Foodservice Equipment Reports

FER News Exclusive: How Customers Are Driving Manitowoc’s Factory Consolidation

Without much fanfare, Manitowoc Foodservice has undertaken a series consolidations and expansions of its cooking equipment manufacturing facilities in the past three years.

The New Port Richey, Fla.-based foodservice equipment conglomerate is currently finishing up a major expansion of its Cleveland manufacturing facility—at a total investment of approximately $10 million—while it winds down operations at the former Lincoln Foodservice plant in Ft. Wayne, Ind. The expanded Cleveland facility will now manufacture and distribute most of the company’s ovens, combis, steamers and steam-based equipment and fast-cook ovens in North America, including those sold under Manitowoc’s Cleveland, Lincoln, Garland, U.S. Range and Merrychef brands.

The expansion and consolidation in Cleveland follows a similar move to consolidate manufacturing of ranges, griddles—including two-sided platen products—induction technologies and similar equipment types in the company’s Mississauga, Canada, facility. A Garland factory in Freeland, Pa., was closed as part of that process.

The consolidations signal a significant shift in strategy, as Manitowoc moves manufacturing of cooking and hot-side products from brand-based factories in North America to three or four product-related facilities in which all brands with similar cooking technologies are manufactured.
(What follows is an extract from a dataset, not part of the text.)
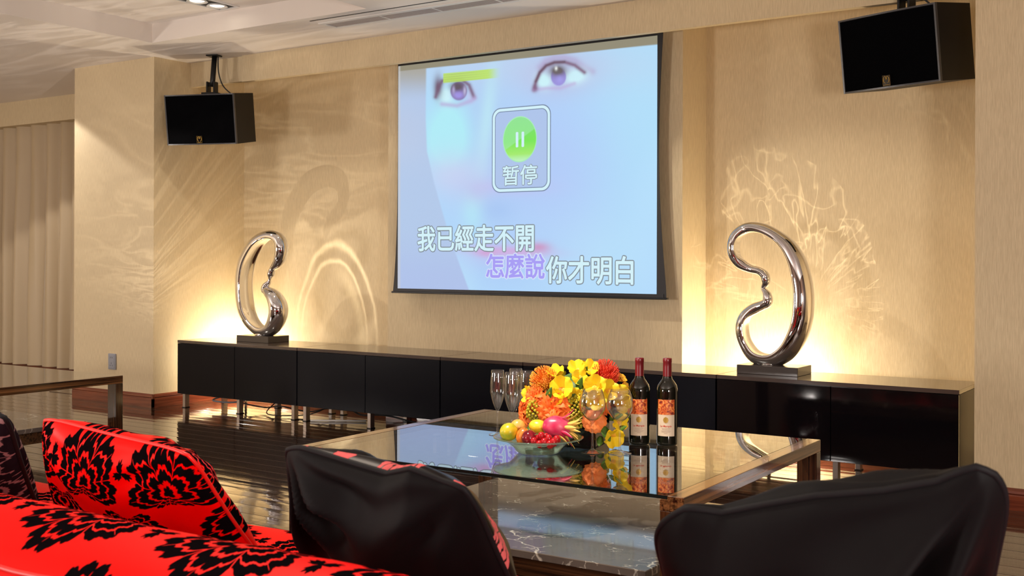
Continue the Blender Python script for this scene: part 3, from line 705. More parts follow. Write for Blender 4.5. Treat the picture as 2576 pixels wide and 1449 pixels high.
def text_mesh(body, offset):
    c = bpy.data.curves.new('txt', 'FONT'); c.body = body; c.offset = offset; c.resolution_u = 3
    o = bpy.data.objects.new('txt', c); COL.objects.link(o); dg = bpy.context.evaluated_depsgraph_get(); dg.update()
    me = bpy.data.meshes.new_from_object(o.evaluated_get(dg)); bpy.data.objects.remove(o); return me
def caption(name, body, x0, x1, z0, z1, off_in, off_out, m_in, m_out, y0=-0.001):
    me0 = text_mesh(body, 0.0); n0 = len(me0.vertices); co = np.zeros(n0*3); me0.vertices.foreach_get('co', co); co = co.reshape(-1, 3)
    fs0 = [tuple(p_.vertices) for p_ in me0.polygons]
    a, b_, c, d = co[:, 0].min(), co[:, 0].max(), co[:, 1].min(), co[:, 1].max()
    X = x0+(co[:, 0]-a)/(b_-a)*(x1-x0)-OX; Z = z0+(co[:, 1]-c)/(d-c)*(z1-z0)-OZ
    for r_, m, dy, nm in ((off_out, m_out, 0, name+'_outline'), (off_in, m_in, -0.0012, name)):
        vs = []; fs = []
        for k in range(12):
            o_ = len(vs); a_ = 2*PI*k/12
            vs += [(x+r_*math.cos(a_), y0+dy-0.00002*k, z+r_*math.sin(a_)) for x, z in zip(X, Z)]; fs += [tuple(q_+o_ for q_ in f) for f in fs0]
        pyd(nm, vs, fs, m, t)
caption('lyric_line', '我已經走不開', 1.962, 2.868, 1.142, 1.305, 0.0032, 0.0095, E_white, E_grey)
caption('sung_lyric', '怎麼說', 2.515, 2.948, 0.972, 1.122, 0.0032, 0.0100, E_purple, E_pout)
caption('lyric_line', '你才明白', 2.962, 3.555, 0.945, 1.108, 0.0032, 0.0095, E_white, E_grey)
caption('pause_caption', '暂停', 2.640, 2.892, 1.552, 1.672, 0.0016, 0.0055, E_white, E_grey, -0.0022)
# pause panel: rounded frame, green disc, two bars
def rrect(cx, cz, w, h, r, n=8):
    out = []
    for k, (sx, sz) in enumerate(((1, 1), (-1, 1), (-1, -1), (1, -1))):
        for i in range(n+1):
            a = PI/2*k+PI/2*i/n; out.append((cx+sx*(w/2-r)+r*math.cos(a), cz+sz*(h/2-r)+r*math.sin(a)))
    return out
def shape(name, loop, y_, m, inner=None, parent=t):
    n = len(loop)
    if inner is None: return pyd(name, [(x-OX, y_, z-OZ) for x, z in loop], [tuple(range(n))], m, parent)
    vs = [(x-OX, y_, z-OZ) for x, z in loop+inner]; return pyd(name, vs, [(i, (i+1) % n, n+(i+1) % n, n+i) for i in range(n)], m, parent)
cx, cz = 2.772, 1.772; pw, ph = 0.425, 0.520
shape('pause_outline', rrect(cx, cz, pw+0.012, ph+0.012, 0.062), -0.0006, E_line)
shape('pause_frame', rrect(cx, cz, pw, ph, 0.058), -0.0010, E_white)
shape('pause_inner_line', rrect(cx, cz, pw-0.034, ph-0.034, 0.044), -0.0013, E_line)
shape('pause_panel', rrect(cx, cz, pw-0.044, ph-0.044, 0.040), -0.0016, E_box)
def b_green(nt, b):
    s_ = nt.nodes.new('ShaderNodeSeparateXYZ'); nt.links.new(coords(nt, 'Object'), s_.inputs[0]); z = V(nt, s_.outputs[2]); x = V(nt, s_.outputs[0])
    f = (z-(1.69-OZ))/0.29
    sh = ((z-(1.835-OZ))-(x-0.02)*0.55).step(0.004)
    c = ramp(nt, f.s, [(0.0, srgb((200, 250, 210))), (0.18, srgb((165, 240, 110))), (0.45, srgb((120, 235, 85))), (1.0, srgb((120, 225, 120)))])
    nt.links.new(mixc(nt, (sh*0.5), c, srgb((165, 240, 175))), b.inputs['Emission Color'])
M_green = mat('pause_green', (0.05, 0.05, 0.05), 0.9, spec=0, emis=(0.2, 0.9, 0.1), estr=0.93, build=b_green)
circ = lambda r: [(2.764+r*0.97*math.cos(2*PI*i/48), 1.834+r*1.10*math.sin(2*PI*i/48)) for i in range(48)]
shape('disc_ring', circ(0.130), -0.0019, emat('disc_ring', (170, 240, 190))); shape('pause_disc', circ(0.124), -0.0021, M_green)
for sx in (-1, 1): shape('pause_bar', rrect(2.766+sx*0.0215, 1.832, 0.019, 0.095, 0.006, 3), -0.0024, E_white)
# bottom bar and roller case in the soffit
box('bottom_bar', (1.742-OX, -0.012, 0.862-OZ), (3.776-OX, 0.016, 0.874-OZ), M_iron, t, 0.003)
box('bottom_band', (1.765-OX, -0.002, 0.872-OZ), (3.752-OX, 0.006, 0.893-OZ), M_border, t)
tube('roller_case', [(1.76-OX, 0.006, 2.438-OZ), (3.78-OX, 0.006, 2.438-OZ)], 0.036, M_white, t, 20)

# ------------------------------------------------------------ coffee tables
def coffee_table(lab, loc, rz, dark=False):
    t = thing('coffee_table', lab, 'table', loc, rz, 'low glass-topped coffee tables')
    HX, HY, H = 0.728, 0.590, 0.45; lw = 0.072; rt = 0.042
    # glass sheet between the two wooden end frames
    bm = bmesh.new(); bm_box(bm, (-HX+0.052, -HY+0.004, H-0.012), (HX-0.052, HY-0.004, H-0.0005), 0.0008)
    for f in bm.faces:
        f.material_index = 0 if abs(f.normal.z) > 0.5 else 1
    from_bm('glass_top', bm, [M_tglass, M_tedge], t)
    for s in (-1, 1):
        xo = s*HX; xi = s*(HX-0.050); xl = s*(HX-lw)
        a, b_ = sorted((xo, xi)); c, d = sorted((xo, xl))
        fr = box('end_rail', (a, -HY, H-rt), (b_, HY, H), M_zebraY, t, 0.0015)
        c2, d2 = sorted((xi, xl)); box('ledge', (c2, -HY, H-rt), (d2, HY, H-0.0125), M_zebraY, fr)
        for sy in (-1, 1):
            e, f_ = sorted((sy*HY, sy*(HY-0.045)))
            box('leg', (c, e, 0.0), (d, f_, H-rt-0.0005), M_zebraZ, t, 0.0015)
    # low plinth with a marble slab
    box('marble_slab', (-0.560, -0.478, 0.176), (0.560, 0.478, 0.200), M_marble, t, 0.002)
    bm = bmesh.new(); bm_box(bm, (-0.548, -0.466, 0.115), (0.548, 0.466, 0.1755), 0.001)
    from_bm('shelf_frame', bm, M_zebraX, t)
    bm = bmesh.new()
    for sx in (-1, 1):
        for sy in (-1, 1): bm_box(bm, (sx*0.518-0.03, sy*0.436-0.03, 0), (sx*0.518+0.03, sy*0.436+0.03, 0.1145))
    for k_ in range(1):
        from_bm('plinth_foot', bm, M_zebraZ, t)
    return t
TA = R(1.0)
coffee_table('glass-topped striped-wood coffee table holding flowers, fruit and wine', (4.573, -2.115, 0), TA)
coffee_table('shaded glass-topped coffee table at the left in front of the curtain', (0.700, -2.140, 0), 0.0)

# ------------------------------------------------------------ bottles and glasses
def bend(me, r, z0):
    for v in me.vertices:
        a = v.co.x/r; v.co = Vector((r*math.sin(a), -r*math.cos(a), v.co.y+z0))
M_bottle = mat('dark_bottle_glass', (0.004, 0.005, 0.003), 0.04, spec=0.6, coat=0.6)
M_caps = mat('burgundy_foil', (0.16, 0.006, 0.010), 0.32, spec=0.6)
M_label = mat('cream_paper', (0.74, 0.60, 0.44), 0.6)
def b_art(nt, b):
    f = noise_tex(nt, coords(nt, 'Object'), 70, 3, 0.6, 1.2)
    nt.links.new(ramp(nt, f, [(0.35, (0.16, 0.015, 0.01)), (0.5, (0.62, 0.09, 0.015)), (0.62, (0.92, 0.36, 0.08)), (0.75, (0.95, 0.62, 0.3))]), b.inputs['Base Color'])
M_art = mat('label_artwork', rough=0.5, build=b_art)
M_ink = mat('red_ink', (0.60, 0.05, 0.02), 0.6); M_ink2 = mat('grey_ink', (0.42, 0.30, 0.22), 0.6)
def patch(name, w, z0, z1, r, m, parent, n=12):
    vs = []; fs = []
    for i in range(n+1):
        a = (-0.5+i/n)*w/r
        for z in (z0, z1): vs.append((r*math.sin(a), -r*math.cos(a), z))
    for i in range(n): fs.append((2*i, 2*i+2, 2*i+3, 2*i+1))
    return pyd(name, vs, fs, m, parent, True)
def bottle(lab, loc, rz):
    t = thing('wine_bottle', lab, 'bottle', loc, rz, 'red wine bottles on the glass table'); r = 0.0365
    pr = [(0, 0.004), (0.024, 0.0), (0.033, 0.001), (0.0362, 0.006), (r, 0.012), (r, 0.185), (0.0358, 0.196), (0.032, 0.208), (0.024, 0.220), (0.0175, 0.229), (0.0150, 0.240), (0.0142, 0.262)]
    lathe('glass_body', pr, M_bottle, t, 40)
    lathe('foil_capsule', [(0.0155, 0.236), (0.0153, 0.272), (0.0150, 0.286), (0.0158, 0.288), (0.0158, 0.298), (0.0146, 0.3005), (0, 0.301)], M_caps, t, 28)
    lb = patch('label', 0.064, 0.034, 0.160, r+0.0005, M_label, t); patch('artwork', 0.064, 0.108, 0.160, r+0.0008, M_art, lb)
    me = text_mesh('Le Marquis', 0.018); xs = [v.co.x for v in me.vertices]; mx, mn = max(xs), min(xs); k = 0.040/(mx-mn)
    for v in me.vertices: v.co = Vector(((v.co.x-(mx+mn)/2)*k, v.co.y*k, 0))
    bend(me, r+0.0011, 0.066); me.materials.clear(); link('print', me, M_ink, lb)
    # crest
    bm = bmesh.new()
    for i in range(8):
        a = 2*PI*i/8; bmesh.ops.create_circle(bm, cap_ends=True, segments=10, radius=0.0035, matrix=Matrix.Translation((0.0062*math.cos(a), 0.0072*math.sin(a)+0.0, 0)))
    bmesh.ops.create_circle(bm, cap_ends=True, segments=12, radius=0.0040)
    me = bpy.data.meshes.new('crest'); bm.to_mesh(me); bm.free(); bend(me, r+0.0011, 0.090); link('crest', me, M_gold, lb)
    for i, (w_, z_) in enumerate(((0.030, 0.0600), (0.026, 0.0560), (0.034, 0.0515), (0.030, 0.0480), (0.012, 0.0440))):
        patch('small_print', w_, z_, z_+0.0011, r+0.0010, M_ink2, lb, 6)
    return t
vA = 0.52
b1 = bottle('red wine bottle with flower label, nearer the flowers', (4.800, -1.968, 0.45), vA-0.10)
bottle('red wine bottle with flower label, on the right of the pair', (4.886, -1.925, 0.45), vA-0.20)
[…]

The company’s fryer manufacturing capabilities are centered in two plants in Shreveport, La.

During an exclusive, wide-ranging interview with Foodservice Equipment Reports Publisher/Research Editor Robin Ashton in early January, Phil Dei Dolori executive v.p.-Americas Cooking Solutions, explained the reasons for the new approach and how operator input, especially from major chain customers, helped drive the strategy.

“This really began with our overall strategy of delivering unique solutions, not just products, to improve our customers’ profitability,” Dei Dolori said. One might look at the consolidations and “think they are all about manufacturing efficiencies,” he adds, “and on one level they are.
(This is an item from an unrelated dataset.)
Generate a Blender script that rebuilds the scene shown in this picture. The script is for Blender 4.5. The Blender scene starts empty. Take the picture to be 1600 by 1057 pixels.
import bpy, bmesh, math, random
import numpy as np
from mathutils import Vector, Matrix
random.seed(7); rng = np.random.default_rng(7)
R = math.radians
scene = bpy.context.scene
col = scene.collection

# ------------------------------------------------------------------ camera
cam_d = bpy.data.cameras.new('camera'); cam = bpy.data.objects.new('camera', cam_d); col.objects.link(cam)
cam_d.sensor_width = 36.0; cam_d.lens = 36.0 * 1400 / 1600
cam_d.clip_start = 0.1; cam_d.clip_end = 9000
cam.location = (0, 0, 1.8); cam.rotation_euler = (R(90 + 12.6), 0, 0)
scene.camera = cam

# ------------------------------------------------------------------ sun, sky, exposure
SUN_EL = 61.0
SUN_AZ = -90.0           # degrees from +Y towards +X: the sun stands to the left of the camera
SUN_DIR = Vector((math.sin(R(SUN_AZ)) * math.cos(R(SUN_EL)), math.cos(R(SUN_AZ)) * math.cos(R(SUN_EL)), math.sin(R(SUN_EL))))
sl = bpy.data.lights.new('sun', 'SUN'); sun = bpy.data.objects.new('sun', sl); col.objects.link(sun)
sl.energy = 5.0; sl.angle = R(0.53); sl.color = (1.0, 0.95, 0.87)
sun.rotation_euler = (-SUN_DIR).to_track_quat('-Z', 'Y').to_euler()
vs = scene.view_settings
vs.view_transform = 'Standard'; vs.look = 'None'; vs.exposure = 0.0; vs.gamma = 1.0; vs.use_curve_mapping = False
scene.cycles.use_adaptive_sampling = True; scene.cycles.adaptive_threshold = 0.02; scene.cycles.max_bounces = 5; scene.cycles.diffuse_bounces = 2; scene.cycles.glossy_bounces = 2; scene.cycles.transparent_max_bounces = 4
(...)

“But the customers drove this too. Chain customers came to us and said ‘We don’t want a decentralized approach. We don’t want to have to go to the individual product divisions and have them compete with each other. Give us single sites where we can see all the possible technology options.’ One point of contact was key.

“So,” Dei Dolori continued, “[the consolidations] are not just about manufacturing efficiencies but efficiency with the customers. They can come to Cleveland and see all the solutions we can provide with ovens: speed-of service, product quality, labor savings, help with menu development. The real value of this approach will be on the customer side. Not just chains but other operators and channels partners, too.”

Dei Dolori explained that having the more centralized facilities helps in other ways that mirror Manitowoc’s three-part strategy: 1) Chain customer intimacy; 2) Solutions-based approaches for chains, other operators and channel partners; and 3) Enterprise-wide scale economies.

Manufacturing efficiency does remain part of the equation, Dei Dolori said, in part because customers demand cost as well as operational efficiencies. Part of the decision to move all the oven-type products to Cleveland was driven by an unplanned opportunity. As John Stevenson, v.p.-general manager in Cleveland (and a veteran of the auto industry), implemented a new in-line pull manufacturing system, a Toyota production technique that simplifies production of multiple and semi-customized products, “significant” floorspace was freed up. “And frankly, the facility in Ft. Wayne was underutilized,” Dei Dolori said.

Dei Dolori said the level of manufacturing skills available in the Cleveland area, the strong support of the employees at Cleveland and their United Auto Workers union “really created a win-win for us.” The union and Manitowoc negotiated a new multi-year contract and the City of Cleveland, Cuyahoga County and the State of Ohio “all stepped up” to help support the expansion.

The ice and cold-side of Manitowoc has pursued a similar manufacturing strategy worldwide. That side of the business is currently adding a new facility in Monterrey, Mexico, to go with existing plants in the U.S., the United Kingdom and China.

The company currently has hot-side manufacturing facilities in the U.S., Canada, the U.K., Germany, China and Singapore. “We call this a manufacturing enhancement strategy,” Dei Dolori told FER. “We’re investing more in manufacturing facilities than ever before. We need a cost structure that lets us compete on a global scale. That benefits us, but it also benefits the customers.”

Also included in the Cleveland expansion is a new test kitchen and training and demonstration facility where customers can come in and interact with the range of Manitowoc products, both hot and cold. The company now has more than 50 chefs and operates more than a dozen company-owned test kitchens in the U.S., Canada, Mexico, Brazil, China, India, Germany and Spain.